Ses fréquentes absences, qu’on lui reprochait, ne pouvaient être prévenues. On ne pouvait mettre un garde à la porte de sa chambre.

Dès que je sus qu’il prenait à crédit chez les marchands de Genève, je fis écrire des lettres circulaires par lesquelles on les avertissait de ne rien fournir que sur mes billets.

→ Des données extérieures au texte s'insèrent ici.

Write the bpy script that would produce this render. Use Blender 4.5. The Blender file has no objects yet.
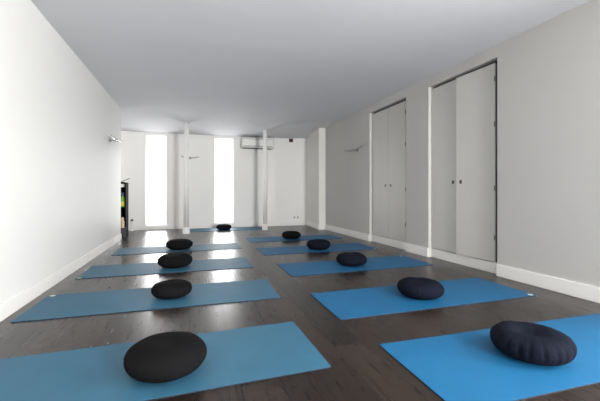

Dès que M. Hennin, résident à Genève, en eut fait son secrétaire, il le fit manger à sa table, selon son usage ; usage qui n’est point établi chez moi. Alors Galien vint en visite à Ferney, il mangea avec la compagnie ; mais ni Mme Denis ni moi ne nous mîmes à table ; nous mangeâmes dans ma chambre : voilà l’exacte vérité. C’est principalement chez M. Hennin qu’il a acheté des montres ornées de carats, et des bijoux. Le marchand dont je vous ai envoyé le mémoire ne lui a fourni que le nécessaire. Ne craignez point d’ailleurs qu’il soit jamais voleur de grand chemin. Il n’aura jamais le courage d’entreprendre ce métier, qu’il trouve si noble. Il est poltron comme un lézard. Il est difficile à présent de le mettre en prison. Il partit de Genève le lendemain que le résident l’eut chassé, et dit qu’il allait à Berne ordonner aux troupes de venir investir la ville. Le fond de son caractère est la folie. En voilà trop sur ce malheureux objet de vos bontés et de ma patience. Je dois, à votre exemple, l’oublier pour jamais.

J’ai pris la liberté de vous consulter sur les calomnies d’un autre misérable[1] de cette espèce, qui, dans ses mémoires, a insulté indignement les noms de Guise et de Richelieu en plus d’un endroit. Le monde fourmille de ces polissons qui s’érigent en

  1. La Beaumelle ; voyez lettre 7142.